En el sistema actual, las cumbres terminan en un pleno singular. Negociadores de más de 190 países, cansados, en mangas de camisa, debaten con lenguaje diplomático entre gritos y aplausos que inundan la sala, en la que también están las ONG y los periodistas. Todo tiene un aire 15-M con pantallas gigantes y en el que se refieren unos a otros como “distinguidos delegados”.
El proceso a veces resulta endiablado. Cualquier país puede poner objeciones al texto y evitar todo pacto, porque las cosas se aprueban por aclamación y puede ocurrir como en Copenhague, donde la oposición de Bolivia y Venezuela impidió que la asamblea hiciera suyo el texto que habían pactado EE UU, China, India, la UE, México, los pequeños estados-isla…

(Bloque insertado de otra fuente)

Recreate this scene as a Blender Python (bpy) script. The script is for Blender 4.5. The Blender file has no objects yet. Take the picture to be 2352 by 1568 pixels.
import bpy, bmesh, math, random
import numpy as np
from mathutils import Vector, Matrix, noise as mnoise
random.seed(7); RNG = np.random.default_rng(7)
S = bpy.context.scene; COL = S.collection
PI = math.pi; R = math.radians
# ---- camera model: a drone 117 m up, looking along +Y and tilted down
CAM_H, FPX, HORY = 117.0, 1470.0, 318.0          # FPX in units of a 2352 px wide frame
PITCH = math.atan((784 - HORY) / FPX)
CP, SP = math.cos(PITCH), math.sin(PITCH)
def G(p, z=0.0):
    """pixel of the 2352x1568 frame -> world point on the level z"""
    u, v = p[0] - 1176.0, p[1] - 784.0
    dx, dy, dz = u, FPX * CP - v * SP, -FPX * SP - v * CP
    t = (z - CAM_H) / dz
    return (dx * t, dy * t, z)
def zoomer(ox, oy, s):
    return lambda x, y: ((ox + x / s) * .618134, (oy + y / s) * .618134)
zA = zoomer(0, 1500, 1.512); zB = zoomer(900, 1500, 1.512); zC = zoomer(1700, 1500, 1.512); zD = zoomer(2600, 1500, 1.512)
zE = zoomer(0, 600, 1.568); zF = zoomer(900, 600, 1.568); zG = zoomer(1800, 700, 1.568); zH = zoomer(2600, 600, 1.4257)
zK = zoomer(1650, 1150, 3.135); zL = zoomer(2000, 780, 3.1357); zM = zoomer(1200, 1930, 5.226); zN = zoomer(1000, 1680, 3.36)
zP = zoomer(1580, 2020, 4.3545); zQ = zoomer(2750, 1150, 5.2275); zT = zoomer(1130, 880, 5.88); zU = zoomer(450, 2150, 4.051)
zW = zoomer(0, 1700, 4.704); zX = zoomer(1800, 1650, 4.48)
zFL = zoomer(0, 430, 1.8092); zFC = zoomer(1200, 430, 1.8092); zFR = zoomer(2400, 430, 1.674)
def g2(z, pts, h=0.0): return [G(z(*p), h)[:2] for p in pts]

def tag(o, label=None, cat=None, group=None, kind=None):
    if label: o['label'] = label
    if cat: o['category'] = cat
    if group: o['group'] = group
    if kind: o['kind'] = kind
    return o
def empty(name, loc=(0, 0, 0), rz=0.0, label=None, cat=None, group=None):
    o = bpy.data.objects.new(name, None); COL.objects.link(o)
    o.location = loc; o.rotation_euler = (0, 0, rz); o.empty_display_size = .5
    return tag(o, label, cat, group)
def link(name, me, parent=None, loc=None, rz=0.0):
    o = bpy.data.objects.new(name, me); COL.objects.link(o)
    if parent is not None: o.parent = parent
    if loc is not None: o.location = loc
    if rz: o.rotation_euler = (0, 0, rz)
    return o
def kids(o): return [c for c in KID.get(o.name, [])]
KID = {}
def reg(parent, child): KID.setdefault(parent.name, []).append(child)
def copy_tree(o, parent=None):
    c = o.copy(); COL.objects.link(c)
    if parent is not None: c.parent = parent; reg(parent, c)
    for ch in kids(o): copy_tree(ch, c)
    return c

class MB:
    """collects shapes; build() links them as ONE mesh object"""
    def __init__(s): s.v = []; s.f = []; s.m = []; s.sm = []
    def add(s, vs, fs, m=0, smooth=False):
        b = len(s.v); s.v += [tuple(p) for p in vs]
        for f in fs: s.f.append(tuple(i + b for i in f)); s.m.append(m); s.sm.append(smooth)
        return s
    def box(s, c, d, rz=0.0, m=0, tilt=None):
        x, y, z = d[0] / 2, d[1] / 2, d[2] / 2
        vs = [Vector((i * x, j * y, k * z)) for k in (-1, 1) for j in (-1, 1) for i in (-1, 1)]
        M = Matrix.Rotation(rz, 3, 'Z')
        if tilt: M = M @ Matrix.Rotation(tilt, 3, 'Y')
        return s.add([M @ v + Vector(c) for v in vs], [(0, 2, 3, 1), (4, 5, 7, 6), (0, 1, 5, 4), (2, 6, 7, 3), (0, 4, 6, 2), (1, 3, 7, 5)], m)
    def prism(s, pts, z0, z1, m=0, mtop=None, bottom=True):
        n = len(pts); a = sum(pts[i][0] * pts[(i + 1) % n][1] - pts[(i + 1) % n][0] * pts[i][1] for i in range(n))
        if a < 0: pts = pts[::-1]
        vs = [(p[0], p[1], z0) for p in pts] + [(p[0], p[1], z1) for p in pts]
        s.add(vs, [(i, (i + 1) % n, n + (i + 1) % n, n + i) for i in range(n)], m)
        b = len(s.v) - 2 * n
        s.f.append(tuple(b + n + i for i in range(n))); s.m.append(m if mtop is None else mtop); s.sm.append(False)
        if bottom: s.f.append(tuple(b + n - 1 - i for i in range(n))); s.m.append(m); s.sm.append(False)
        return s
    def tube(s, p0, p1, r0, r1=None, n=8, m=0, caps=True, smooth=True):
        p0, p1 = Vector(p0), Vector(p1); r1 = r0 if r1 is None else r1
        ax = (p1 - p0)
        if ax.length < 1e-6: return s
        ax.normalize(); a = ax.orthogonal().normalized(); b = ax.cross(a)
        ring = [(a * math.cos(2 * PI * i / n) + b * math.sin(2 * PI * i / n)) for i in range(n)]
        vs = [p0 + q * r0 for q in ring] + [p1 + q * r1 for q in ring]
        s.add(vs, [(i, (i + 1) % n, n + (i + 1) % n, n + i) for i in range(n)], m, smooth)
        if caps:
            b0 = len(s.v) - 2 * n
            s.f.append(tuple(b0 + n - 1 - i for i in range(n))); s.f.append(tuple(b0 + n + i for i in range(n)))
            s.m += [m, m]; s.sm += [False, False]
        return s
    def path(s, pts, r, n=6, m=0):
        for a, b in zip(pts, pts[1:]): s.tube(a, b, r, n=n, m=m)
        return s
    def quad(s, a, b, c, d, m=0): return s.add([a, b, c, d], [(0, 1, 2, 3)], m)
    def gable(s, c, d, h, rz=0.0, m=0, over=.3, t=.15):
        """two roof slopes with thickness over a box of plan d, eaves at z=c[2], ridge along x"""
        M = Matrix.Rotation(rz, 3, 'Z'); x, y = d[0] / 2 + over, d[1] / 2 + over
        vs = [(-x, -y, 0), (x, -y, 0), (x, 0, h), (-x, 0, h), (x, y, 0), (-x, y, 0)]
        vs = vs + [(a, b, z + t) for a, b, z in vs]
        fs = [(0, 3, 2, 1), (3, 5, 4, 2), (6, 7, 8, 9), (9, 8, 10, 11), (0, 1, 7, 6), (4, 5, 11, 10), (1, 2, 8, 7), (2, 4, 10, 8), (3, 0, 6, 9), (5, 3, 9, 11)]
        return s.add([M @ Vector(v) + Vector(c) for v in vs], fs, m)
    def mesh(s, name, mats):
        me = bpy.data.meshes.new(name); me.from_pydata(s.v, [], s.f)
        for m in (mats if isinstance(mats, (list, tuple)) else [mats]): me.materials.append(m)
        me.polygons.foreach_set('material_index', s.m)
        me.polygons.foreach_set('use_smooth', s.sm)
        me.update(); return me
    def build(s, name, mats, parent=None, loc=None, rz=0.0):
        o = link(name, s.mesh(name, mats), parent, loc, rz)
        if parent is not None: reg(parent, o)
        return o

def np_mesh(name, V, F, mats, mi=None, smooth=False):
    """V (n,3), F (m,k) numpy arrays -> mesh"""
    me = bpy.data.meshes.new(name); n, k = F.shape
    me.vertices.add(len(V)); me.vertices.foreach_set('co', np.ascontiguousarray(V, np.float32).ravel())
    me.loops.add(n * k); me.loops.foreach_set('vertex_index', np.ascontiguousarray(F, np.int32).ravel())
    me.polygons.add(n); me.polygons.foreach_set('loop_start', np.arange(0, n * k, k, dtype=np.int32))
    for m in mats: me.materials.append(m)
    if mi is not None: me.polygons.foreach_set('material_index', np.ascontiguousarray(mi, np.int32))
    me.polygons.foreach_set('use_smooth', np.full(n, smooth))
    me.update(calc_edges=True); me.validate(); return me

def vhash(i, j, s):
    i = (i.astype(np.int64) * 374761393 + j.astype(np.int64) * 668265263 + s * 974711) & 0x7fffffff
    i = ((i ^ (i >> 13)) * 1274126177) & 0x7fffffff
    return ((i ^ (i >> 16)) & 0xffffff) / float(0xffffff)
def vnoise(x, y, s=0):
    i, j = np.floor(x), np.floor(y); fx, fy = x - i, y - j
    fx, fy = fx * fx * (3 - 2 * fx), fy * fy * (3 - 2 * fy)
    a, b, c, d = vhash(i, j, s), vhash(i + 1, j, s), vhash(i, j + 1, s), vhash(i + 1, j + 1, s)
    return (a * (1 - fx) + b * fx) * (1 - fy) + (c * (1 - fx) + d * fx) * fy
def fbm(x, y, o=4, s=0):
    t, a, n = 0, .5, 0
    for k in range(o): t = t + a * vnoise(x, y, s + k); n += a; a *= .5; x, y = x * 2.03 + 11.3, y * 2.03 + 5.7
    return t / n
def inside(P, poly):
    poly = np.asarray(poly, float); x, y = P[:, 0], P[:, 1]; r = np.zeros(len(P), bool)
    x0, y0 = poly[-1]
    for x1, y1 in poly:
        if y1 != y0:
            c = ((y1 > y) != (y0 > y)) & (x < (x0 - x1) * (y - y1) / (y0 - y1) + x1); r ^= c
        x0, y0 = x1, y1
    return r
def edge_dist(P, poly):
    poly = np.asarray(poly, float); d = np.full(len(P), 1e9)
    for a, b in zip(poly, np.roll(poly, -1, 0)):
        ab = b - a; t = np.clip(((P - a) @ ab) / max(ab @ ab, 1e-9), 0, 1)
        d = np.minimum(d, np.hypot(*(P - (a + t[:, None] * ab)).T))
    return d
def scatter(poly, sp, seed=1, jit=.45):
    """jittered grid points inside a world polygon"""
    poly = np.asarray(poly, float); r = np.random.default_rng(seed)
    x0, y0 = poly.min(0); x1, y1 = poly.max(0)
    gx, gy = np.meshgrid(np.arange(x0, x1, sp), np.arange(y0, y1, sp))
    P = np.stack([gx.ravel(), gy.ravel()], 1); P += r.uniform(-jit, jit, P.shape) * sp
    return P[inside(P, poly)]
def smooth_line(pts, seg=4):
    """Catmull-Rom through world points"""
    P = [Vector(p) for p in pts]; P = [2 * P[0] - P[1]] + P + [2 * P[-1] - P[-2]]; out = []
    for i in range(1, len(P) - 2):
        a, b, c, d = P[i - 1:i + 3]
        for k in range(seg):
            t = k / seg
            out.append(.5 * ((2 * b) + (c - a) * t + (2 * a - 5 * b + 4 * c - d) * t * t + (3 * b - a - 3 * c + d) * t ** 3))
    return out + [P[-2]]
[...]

¿Es realista pensar que este sistema, en el que negocian los ministros de Medio Ambiente, pueda llegar a conseguir un tratado o similar que efectivamente revolucione el sistema energético y el transporte para abandonar los combustibles fósiles y recortar las emisiones? Ya se dio un paso en 1997, en Kioto, pero entonces los países desarrollados solo se comprometieron a reducir un 5% sus emisiones en el periodo 2008-2012 respecto a 1990. Desde entonces, las emisiones mundiales han crecido un 49%, y el nuevo Kioto cubrirá aún menos porcentaje de emisiones, un 15% en el mejor de los casos.
Ahora se trata de algo infinitamente más complejo: aplicar recortes a todos los grandes emisores, incluidos países en desarrollo y con millones de pobres que, con razón, reclaman su derecho al desarrollo y hacerlo en una escala mucho mayor. Como declaró en Durban el economista Nicholas Stern, si de verdad el mundo quiere limitar la concentración de CO2 en la atmósfera en 450 partes por millón —lo que según el Panel Intergubernamental de Cambio Climático podría impedir que el calentamiento subiera más de dos grados—, el mundo deberá recortar las emisiones por habitante entre siete y ocho veces.
Lograr eso es política y tecnológicamente descomunal. Hacerlo en un mundo en el que los tratados multilaterales son cada vez más raros, con una crisis económica inabarcable y con una opinión pública cada vez menos preocupada por el calentamiento, parece hoy solo un sueño.